The supporting affidavit states that the respondent appointed Tito & Company Advocates to act in the case and the appearance was filed on 31. 05. 2018. The advocates failed to file a response to petition. The hearing notice was served on 03. 04. 2019 and counsel for the respondent failed to attend and hearing was exparte. The information given to respondent is that Daniel Mwesigwa of Tito & Company Advocates who was assigned the file failed to file and serve the response to petition.
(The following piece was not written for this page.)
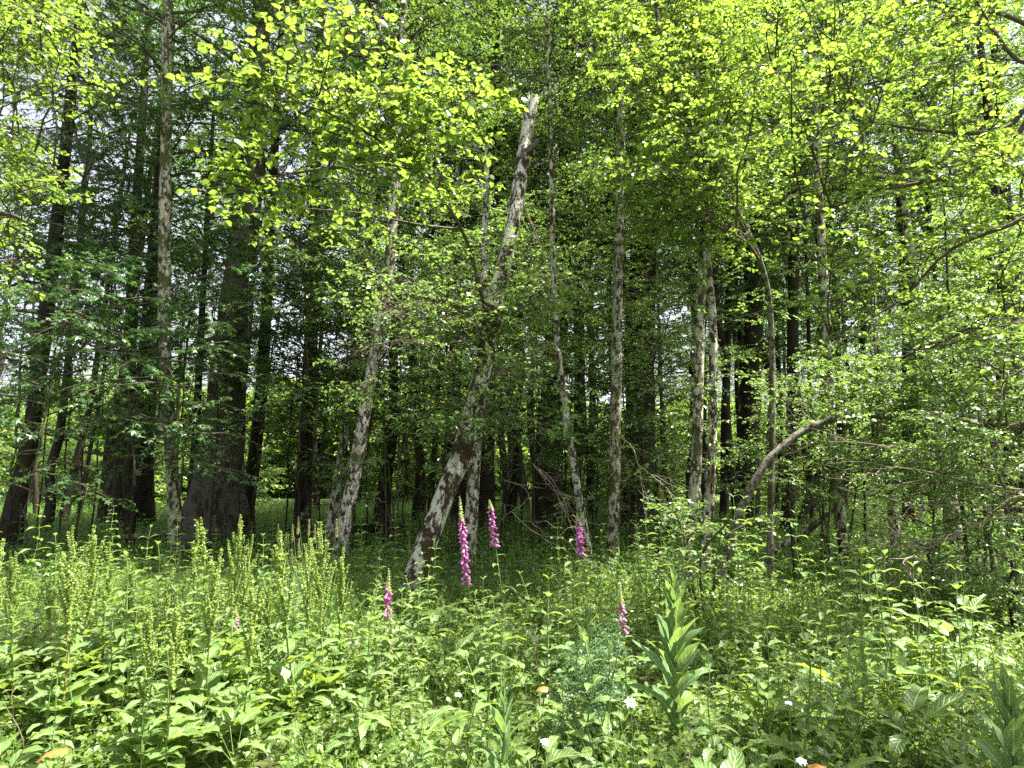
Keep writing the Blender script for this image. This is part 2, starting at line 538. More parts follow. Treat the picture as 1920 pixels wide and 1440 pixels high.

The petitioner has opposed the application by filing her replying affidavit on 15. 07. 2019 through Omongo Onenga & Company Advocates. It is urged as follows:
a. The judgment has not been exhibited and parts to be reviewed have not been highlighted at all.
b. The petition was filed on 30. 04. 2018. The petition was served and the respondent appointed Tito & Company Advocates to act in the matter. All processes in the case were dully served. On 19. 07. 2018 the petitioner’s counsel wrote to Tito & Company Advocates to serve a response in time and Tito& Company Advocates replied by the letter dated 03. 08. 2018 that the letter of 19. 07. 2018 had been forwarded to the respondent and they would revert in a timely manner as soon as the respondent reverted.
c. The case proceeded exparte and judgment was delivered on 14. 06. 2019 and the petitioner’s counsel wrote to Tito & Company Advocates on 14. 06. 2019 notifying delivery of judgment and on without prejudice basis proposing costs at Kshs.300, 000. 00. Costs were due for taxation on 23. 07. 2019 and consent between Tito & Company Advocates and S.Ndege & Company Advocates was filed on10. 07. 2019 allowing the latter to come on record for the respondent. The application was filed the same 10. 07. 2019.
The parties have filed their respective submissions. The Court has considered the parties’ respective positions and makes findings as follows:
a. There is no reason to doubt that the letter by Tito & Company Advocates dated 03. 08. 2018 and copied to the respondent to ensure timely response to the petition was indeed delivered to the respondent as copied and despite the letter, the respondent did not file or provide instructions for filing a response. It is curious that the respondent (applicant) wishes to visit blame on the advocate in circumstances whereby the advocate appears to have acted professionally. Thus, the alleged case by the respondent that it was an inadvertent mistake by Tito & Company advocates that the response was not filed will collapse. As submitted for the petitioner, it was a case in which the respondent failed to discharge its obligations under section 3 of the Employment and Labour Relations Court, 2011 towards implementing the rules and directives of the Court for efficient, effective, just and proportionate determination of the suit. The Court returns that the applicant is squarely responsible for the failure to file a response to the petition and cannot shift that burden to its former advocates.
b. As submitted for the petitioner the respondent has failed to exhibit the judgment and to show, upon the prescribed grounds, the pronouncements in the judgment that would be liable for review. The possible grounds for review are stated in rule 32 of the Court’s former rules and presently in rule 33 of the Court’s rules and none of the grounds have been established to exist in the present case. They are: new evidence not available, with due diligence, as at the time of hearing; mistake or error apparent on the face of the record; if judgment requires some clarification; or for any sufficient reason. In terms of obligations of litigants under section 3 of the Employment and Labour Relations Court, 2011, the Court considers that it is not sufficient reason to review a judgment in a petition upon allegations that the respondent has a response in circumstances that the respondent deliberately failed to file the alleged response like in the instant case. The Court finds accordingly. The Court follows the submission for the petitioner that the Court of Appeal in Mugo Muiru Investments Limited –Versus- E.W.B & 2 Others [2017]eKLR (Visram, W. Karanja, G.B.M. Kariuki, Azangalala & Mohamed JJA.) held that a party who is served to attend the hearing of the suit but fails to appear and the suit consequently proceeds in that party’s absence cannot be said to have been exparte hearing in relation to such a party.
In conclusion, the application dated 09. 07. 2019 and filed for the respondent on 10. 07. 2019 is hereby dismissed with costs.
Signed, datedanddeliveredin court atNairobithisFriday, 25th October, 2019.